● **WHAT TO WORK ON**: Transcribe the lines from the start of the data below through the line with "table(5.9, -1.4, .8, .8, .75, 'dark", word for word and nothing more.

● **INPUT DATA**:
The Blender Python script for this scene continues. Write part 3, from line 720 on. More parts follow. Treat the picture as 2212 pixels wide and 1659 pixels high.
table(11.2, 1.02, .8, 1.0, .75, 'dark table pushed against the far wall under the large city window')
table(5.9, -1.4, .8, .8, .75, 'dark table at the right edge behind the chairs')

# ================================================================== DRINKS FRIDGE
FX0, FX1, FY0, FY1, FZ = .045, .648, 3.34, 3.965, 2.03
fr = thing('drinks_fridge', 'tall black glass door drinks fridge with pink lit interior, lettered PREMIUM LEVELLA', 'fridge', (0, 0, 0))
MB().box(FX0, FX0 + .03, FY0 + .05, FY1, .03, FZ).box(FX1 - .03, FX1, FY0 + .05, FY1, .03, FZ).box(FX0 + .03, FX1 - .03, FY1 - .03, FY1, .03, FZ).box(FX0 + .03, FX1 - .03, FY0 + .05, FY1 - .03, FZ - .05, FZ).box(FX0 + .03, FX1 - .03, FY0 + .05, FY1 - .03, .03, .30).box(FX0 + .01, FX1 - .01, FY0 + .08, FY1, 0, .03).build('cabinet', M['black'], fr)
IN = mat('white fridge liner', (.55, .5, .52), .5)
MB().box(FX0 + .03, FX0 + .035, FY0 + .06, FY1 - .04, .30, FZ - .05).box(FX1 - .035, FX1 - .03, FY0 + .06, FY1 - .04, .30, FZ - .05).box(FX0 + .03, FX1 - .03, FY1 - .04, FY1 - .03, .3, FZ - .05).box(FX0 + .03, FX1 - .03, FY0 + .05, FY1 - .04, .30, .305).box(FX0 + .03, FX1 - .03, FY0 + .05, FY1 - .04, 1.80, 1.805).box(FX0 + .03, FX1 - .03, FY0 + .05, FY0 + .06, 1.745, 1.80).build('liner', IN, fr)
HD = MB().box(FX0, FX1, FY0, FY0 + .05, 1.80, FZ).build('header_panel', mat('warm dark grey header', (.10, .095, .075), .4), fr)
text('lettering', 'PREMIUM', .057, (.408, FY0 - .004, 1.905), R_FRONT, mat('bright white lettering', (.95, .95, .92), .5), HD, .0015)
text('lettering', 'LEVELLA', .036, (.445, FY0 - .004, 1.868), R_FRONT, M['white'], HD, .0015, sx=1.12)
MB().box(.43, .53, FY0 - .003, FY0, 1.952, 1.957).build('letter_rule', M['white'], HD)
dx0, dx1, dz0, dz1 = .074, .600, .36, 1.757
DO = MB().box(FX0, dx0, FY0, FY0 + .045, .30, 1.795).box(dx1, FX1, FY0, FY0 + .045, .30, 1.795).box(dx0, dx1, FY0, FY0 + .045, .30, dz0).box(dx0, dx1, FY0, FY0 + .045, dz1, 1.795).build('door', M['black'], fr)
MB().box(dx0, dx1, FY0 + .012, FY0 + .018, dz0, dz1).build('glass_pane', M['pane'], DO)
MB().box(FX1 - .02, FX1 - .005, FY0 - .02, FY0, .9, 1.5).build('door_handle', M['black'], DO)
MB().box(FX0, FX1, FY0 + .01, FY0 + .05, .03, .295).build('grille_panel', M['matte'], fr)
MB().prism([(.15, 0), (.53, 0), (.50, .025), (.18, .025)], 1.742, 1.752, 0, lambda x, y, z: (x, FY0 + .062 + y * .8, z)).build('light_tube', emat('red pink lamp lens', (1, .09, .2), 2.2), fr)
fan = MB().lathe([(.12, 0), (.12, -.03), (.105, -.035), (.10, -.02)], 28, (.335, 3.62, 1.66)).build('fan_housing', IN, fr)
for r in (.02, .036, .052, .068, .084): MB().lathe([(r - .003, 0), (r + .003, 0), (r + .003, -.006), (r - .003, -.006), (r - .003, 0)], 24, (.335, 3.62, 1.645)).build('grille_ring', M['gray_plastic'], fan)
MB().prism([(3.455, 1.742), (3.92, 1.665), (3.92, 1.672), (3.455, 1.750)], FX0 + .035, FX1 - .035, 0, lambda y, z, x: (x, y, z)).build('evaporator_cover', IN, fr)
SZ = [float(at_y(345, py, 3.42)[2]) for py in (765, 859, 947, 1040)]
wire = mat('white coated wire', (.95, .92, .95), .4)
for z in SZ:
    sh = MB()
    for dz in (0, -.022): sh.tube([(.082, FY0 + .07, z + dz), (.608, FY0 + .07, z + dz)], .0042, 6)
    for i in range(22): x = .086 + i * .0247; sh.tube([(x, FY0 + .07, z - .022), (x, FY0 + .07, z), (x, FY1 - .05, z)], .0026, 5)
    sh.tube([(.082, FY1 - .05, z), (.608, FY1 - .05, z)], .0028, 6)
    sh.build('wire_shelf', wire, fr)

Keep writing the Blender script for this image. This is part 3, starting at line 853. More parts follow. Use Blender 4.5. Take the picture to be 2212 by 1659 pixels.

● **PROBLEM SOLUTION**:
The Blender Python script for this scene continues. Write part 3, from line 720 on. More parts follow. Treat the picture as 2212 pixels wide and 1659 pixels high.
table(11.2, 1.02, .8, 1.0, .75, 'dark table pushed against the far wall under the large city window')
table(5.9, -1.4, .8, .8, .75, 'dark table at the right edge behind the chairs')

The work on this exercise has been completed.